How Spring Came In New England
by
New England is the battle-ground of the seasons. It is La Vendee. To
conquer it is only to begin the fight. When it is completely subdued,
what kind of weather have you? None whatever.
What is this New England? A country? No: a camp. It is alternately
invaded by the hyperborean legions and by the wilting sirens of the
tropics. Icicles hang always on its northern heights; its seacoasts
are fringed with mosquitoes. There is for a third of the year a contest
between the icy air of the pole and the warm wind of the gulf. The
result of this is a compromise: the compromise is called Thaw. It is the
normal condition in New England. The New-Englander is a person who is
always just about to be warm and comfortable. This is the stuff of which
heroes and martyrs are made. A person thoroughly heated or frozen is
good for nothing. Look at the Bongos. Examine (on the map) the Dog-Rib
nation. The New-Englander, by incessant activity, hopes to get warm.
Edwards made his theology. Thank God, New England is not in Paris!
Hudson’s Bay, Labrador, Grinnell’s Land, a whole zone of ice and
walruses, make it unpleasant for New England. This icy cover, like the
lid of a pot, is always suspended over it: when it shuts down, that is
winter. This would be intolerable, were it not for the Gulf Stream. The
Gulf Stream is a benign, liquid force, flowing from under the ribs of
the equator,–a white knight of the South going up to battle the giant
of the North. The two meet in New England, and have it out there.
This is the theory; but, in fact, the Gulf Stream is mostly a delusion
as to New England. For Ireland it is quite another thing. Potatoes ripen
in Ireland before they are planted in New England. That is the reason
the Irish emigrate–they desire two crops the same year. The Gulf Stream
gets shunted off from New England by the formation of the coast below:
besides, it is too shallow to be of any service. Icebergs float down
against its surface-current, and fill all the New-England air with
the chill of death till June: after that the fogs drift down from
Newfoundland. There never was such a mockery as this Gulf Stream. It is
like the English influence on France, on Europe. Pitt was an iceberg.
Still New England survives. To what purpose? I say, as an example:
the politician says, to produce “Poor Boys.” Bah! The poor boy is an
anachronism in civilization. He is no longer poor, and he is not a boy.

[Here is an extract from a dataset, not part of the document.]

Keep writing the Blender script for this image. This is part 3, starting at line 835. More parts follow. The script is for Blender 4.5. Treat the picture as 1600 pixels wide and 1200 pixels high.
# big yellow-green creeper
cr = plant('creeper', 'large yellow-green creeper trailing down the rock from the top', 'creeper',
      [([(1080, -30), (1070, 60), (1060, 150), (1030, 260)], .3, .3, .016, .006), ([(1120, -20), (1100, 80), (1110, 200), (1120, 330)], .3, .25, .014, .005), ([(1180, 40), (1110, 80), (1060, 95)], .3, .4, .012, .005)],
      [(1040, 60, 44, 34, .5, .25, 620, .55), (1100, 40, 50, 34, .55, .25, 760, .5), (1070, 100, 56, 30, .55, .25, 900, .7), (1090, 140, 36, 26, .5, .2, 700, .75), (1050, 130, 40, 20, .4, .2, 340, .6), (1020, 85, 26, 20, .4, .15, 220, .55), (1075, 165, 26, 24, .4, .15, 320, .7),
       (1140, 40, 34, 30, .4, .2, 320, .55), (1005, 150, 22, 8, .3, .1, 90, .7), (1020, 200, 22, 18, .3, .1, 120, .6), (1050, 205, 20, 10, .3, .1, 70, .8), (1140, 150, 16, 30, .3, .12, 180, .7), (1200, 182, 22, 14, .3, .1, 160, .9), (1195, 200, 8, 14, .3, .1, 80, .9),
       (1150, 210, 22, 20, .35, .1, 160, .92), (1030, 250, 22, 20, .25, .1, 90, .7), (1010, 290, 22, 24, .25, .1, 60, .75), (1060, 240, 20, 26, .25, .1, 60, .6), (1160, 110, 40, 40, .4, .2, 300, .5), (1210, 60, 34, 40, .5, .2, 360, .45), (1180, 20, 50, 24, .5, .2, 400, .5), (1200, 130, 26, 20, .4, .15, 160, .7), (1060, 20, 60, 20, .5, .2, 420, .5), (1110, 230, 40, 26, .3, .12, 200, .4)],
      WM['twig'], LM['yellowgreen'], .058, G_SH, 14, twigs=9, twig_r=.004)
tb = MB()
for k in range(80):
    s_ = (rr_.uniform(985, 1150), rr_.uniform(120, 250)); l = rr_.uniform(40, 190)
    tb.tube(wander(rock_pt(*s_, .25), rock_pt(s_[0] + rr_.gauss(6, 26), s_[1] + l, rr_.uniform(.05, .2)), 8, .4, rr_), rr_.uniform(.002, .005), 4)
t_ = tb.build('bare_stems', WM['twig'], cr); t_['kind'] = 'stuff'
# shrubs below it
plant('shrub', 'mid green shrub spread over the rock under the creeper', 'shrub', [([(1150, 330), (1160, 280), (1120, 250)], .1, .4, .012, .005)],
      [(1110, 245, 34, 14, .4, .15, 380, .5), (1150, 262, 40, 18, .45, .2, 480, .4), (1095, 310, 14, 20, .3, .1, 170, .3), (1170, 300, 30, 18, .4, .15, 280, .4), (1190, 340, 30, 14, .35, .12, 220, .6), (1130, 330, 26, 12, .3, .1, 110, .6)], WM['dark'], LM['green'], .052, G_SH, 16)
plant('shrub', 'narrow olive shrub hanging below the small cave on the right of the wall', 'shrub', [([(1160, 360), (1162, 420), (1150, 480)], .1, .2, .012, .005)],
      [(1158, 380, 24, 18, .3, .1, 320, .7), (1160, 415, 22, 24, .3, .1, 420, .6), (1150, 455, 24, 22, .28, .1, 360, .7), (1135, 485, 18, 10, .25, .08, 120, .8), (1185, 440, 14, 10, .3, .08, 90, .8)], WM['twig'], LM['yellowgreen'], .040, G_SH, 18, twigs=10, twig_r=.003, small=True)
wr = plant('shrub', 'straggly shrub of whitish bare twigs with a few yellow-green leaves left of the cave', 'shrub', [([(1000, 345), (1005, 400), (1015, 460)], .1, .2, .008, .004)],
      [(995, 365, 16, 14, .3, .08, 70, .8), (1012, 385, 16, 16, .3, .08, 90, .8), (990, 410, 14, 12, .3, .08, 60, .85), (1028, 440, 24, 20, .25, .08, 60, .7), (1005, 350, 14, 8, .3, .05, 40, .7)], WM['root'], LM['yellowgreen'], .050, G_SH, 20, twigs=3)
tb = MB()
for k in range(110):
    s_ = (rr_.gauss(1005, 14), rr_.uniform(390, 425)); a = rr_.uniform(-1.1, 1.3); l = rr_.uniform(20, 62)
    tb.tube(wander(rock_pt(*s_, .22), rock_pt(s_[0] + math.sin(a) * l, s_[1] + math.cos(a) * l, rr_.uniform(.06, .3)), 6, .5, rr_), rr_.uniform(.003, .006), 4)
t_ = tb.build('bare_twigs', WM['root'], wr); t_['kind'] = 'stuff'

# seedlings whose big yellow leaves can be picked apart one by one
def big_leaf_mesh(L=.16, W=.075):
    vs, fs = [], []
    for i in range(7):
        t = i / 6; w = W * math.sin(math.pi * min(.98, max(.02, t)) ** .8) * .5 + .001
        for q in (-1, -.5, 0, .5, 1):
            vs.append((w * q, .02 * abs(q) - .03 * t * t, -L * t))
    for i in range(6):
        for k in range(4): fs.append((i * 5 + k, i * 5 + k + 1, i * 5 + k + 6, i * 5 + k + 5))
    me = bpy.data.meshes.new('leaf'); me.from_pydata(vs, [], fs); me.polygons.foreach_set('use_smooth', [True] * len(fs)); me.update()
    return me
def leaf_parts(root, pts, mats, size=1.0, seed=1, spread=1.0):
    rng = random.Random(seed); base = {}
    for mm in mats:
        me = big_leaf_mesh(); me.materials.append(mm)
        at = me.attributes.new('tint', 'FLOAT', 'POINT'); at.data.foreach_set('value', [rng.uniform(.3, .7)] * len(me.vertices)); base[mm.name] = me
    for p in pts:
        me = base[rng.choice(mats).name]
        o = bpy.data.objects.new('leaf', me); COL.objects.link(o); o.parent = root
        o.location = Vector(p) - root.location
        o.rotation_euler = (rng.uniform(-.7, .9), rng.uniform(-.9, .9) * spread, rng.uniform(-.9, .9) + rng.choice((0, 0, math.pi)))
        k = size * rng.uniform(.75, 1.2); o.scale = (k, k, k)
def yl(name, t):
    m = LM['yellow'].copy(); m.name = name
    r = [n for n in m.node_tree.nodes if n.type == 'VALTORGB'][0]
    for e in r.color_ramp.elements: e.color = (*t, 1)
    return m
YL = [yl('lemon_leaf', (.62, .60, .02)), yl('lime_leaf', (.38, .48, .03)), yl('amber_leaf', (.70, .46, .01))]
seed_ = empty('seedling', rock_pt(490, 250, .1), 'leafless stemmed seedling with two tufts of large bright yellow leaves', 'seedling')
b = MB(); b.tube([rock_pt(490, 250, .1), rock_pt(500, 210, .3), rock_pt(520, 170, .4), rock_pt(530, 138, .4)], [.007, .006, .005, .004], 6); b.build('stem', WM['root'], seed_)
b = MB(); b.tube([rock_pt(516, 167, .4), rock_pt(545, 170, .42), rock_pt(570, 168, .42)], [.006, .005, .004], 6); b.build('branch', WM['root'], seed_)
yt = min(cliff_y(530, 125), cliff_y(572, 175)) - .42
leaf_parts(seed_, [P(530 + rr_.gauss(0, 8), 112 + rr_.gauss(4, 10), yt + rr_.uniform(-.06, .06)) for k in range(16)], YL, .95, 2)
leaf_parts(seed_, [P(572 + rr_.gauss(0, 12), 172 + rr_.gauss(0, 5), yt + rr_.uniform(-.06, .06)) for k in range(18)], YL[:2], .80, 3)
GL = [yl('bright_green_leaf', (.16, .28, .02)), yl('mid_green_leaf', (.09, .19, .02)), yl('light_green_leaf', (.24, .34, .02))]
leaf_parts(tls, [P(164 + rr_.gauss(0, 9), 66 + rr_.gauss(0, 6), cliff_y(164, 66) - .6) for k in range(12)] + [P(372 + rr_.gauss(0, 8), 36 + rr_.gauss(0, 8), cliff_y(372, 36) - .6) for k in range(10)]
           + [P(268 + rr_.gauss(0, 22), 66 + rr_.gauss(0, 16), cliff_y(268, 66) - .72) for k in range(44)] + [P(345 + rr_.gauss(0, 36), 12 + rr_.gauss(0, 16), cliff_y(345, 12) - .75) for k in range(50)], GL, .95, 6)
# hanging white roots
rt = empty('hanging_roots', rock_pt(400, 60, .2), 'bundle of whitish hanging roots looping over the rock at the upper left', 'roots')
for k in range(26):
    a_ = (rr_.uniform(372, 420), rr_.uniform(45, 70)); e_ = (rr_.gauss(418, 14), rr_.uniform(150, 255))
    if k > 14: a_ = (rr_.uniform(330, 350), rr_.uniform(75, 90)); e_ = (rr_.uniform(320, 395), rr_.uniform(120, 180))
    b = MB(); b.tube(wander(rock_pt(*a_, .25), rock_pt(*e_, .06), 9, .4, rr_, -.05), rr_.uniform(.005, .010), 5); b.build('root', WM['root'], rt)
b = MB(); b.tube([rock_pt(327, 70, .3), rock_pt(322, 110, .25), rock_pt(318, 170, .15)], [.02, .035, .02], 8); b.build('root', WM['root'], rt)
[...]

In Tartary they would hang him for sucking all the asses’ milk that
belongs to the children: in New England he has all the cream from the
Public Cow. What can you expect in a country where one knows not today
what the weather will be tomorrow? Climate makes the man. Suppose he,
too, dwells on the Channel Islands, where he has all climates, and is
superior to all. Perhaps he will become the prophet, the seer, of his
age, as he is its Poet. The New-Englander is the man without a climate.
Why is his country recognized? You won’t find it on any map of Paris.
And yet Paris is the universe. Strange anomaly! The greater must include
the less; but how if the less leaks out? This sometimes happens.
And yet there are phenomena in that country worth observing. One of them
is the conduct of Nature from the 1st of March to the 1st of June,
or, as some say, from the vernal equinox to the summer solstice. As
Tourmalain remarked, “You’d better observe the unpleasant than to be
blind.” This was in 802. Tourmalain is dead; so is Gross Alain; so is
little Pee-Wee: we shall all be dead before things get any better.